Rather than any real victories on the ideological battlefront, this approach by President Mugabe is entirely selfish, meant to buttress his status as the great African who fought imperialism and neo-liberalism at home and abroad, and won. This move by the President is made with an eye on his legacy and the fact that he will be taking over the reigns of SADC in August 2014, which everyone generally agrees will be a good way to go out for him – on top of the region backed up by a fire spitting propaganda artillery led by Professor Moyo and Ambassador Mutsvangwa. The battle lines are drawn and they seem clear enough. The new Cabinet will be unrelenting in its attacks on the West, and will not want rapprochement on any issues of difference that may exist now because that will mess with the legacy that the President wants to have.

Both sides have already set up this epic match up, Mugabe through his actions, utterances and appointments including the recent censure of the European Union Delegation Head and his “ tit for tat “ speech with regards to sanctions. The West, through their reaction and judgment on the elections that just passed, and their role in colonial history has concluded the preparations for the battle.

The Cabinet as a Balancing Act

The Cabinet’s frontline is clearly made up of Political Heads in large part, whose ability to manage the country’s affairs is doubtable, but there is a clear attempt to balance them with the “ Young Turks” who in outlook are largely technocratic and have some idea of how to go about the real tasks in the Ministries they have been seconded to. This back row is likely to be leading the rear guard action on the real work of running the country – doing the leg work- while their Primaries do the politics.

From a delivery perspective, these Deputies, are largely a more impressive bunch than their Primaries, which itself presents challenges because the first rule of power is that you should never outshine your master.

As such, though the balance is attempted – between the ideologues and technocrats, the hardliners and the moderates, the tried and tested as well as the new – it is a balance that will not hold and deliver for the country because it is not weighted evenly. The priorities for the government are Mugabe, ZANU PF and then Zimbabwe in that order.

The Balancing Act and Its Impact on the Economy

My thinking on looking at the Cabinet is that the Economy is clearly not priority number one. But there is an attempt, as part of the balance to put in key Economic Ministries moderates, whom potential investors can have some confidence in dealing with.

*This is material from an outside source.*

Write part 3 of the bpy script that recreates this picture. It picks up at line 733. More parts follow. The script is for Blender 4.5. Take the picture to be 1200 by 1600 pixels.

Minister Chinamasa, despite all the fire and brimstone he can breath in Politics, showed that he can be a liberal in terms of his approach to the economics. We know that he has already attempted to woo the Banking sector through consultations and promising them greater influence on what happens on that front. His counter-parts in industry and commerce, indigenization, tourism, agriculture, mines and other ministries that have a bearing on the economy, will also take a very practical approach, in spite of the hard lines that the Political Heads and ideologues in the government will be pushing.

It is generally agreed that had economic sustenance of the country, reform and development been what the President wanted, he might have gone with a different team. What the Cabinet composition makes clear is that this is not the case, and it puts a nail into the coffin of reconciliation and the conciliatory approach that the president made on his inauguration.

To have expected change from ZANU PF was a bit of wishful thinking on the part of those who did. It is akin to going to water well and expecting to draw oil, or going to the Chinhoyi Caves and expecting to find diesel.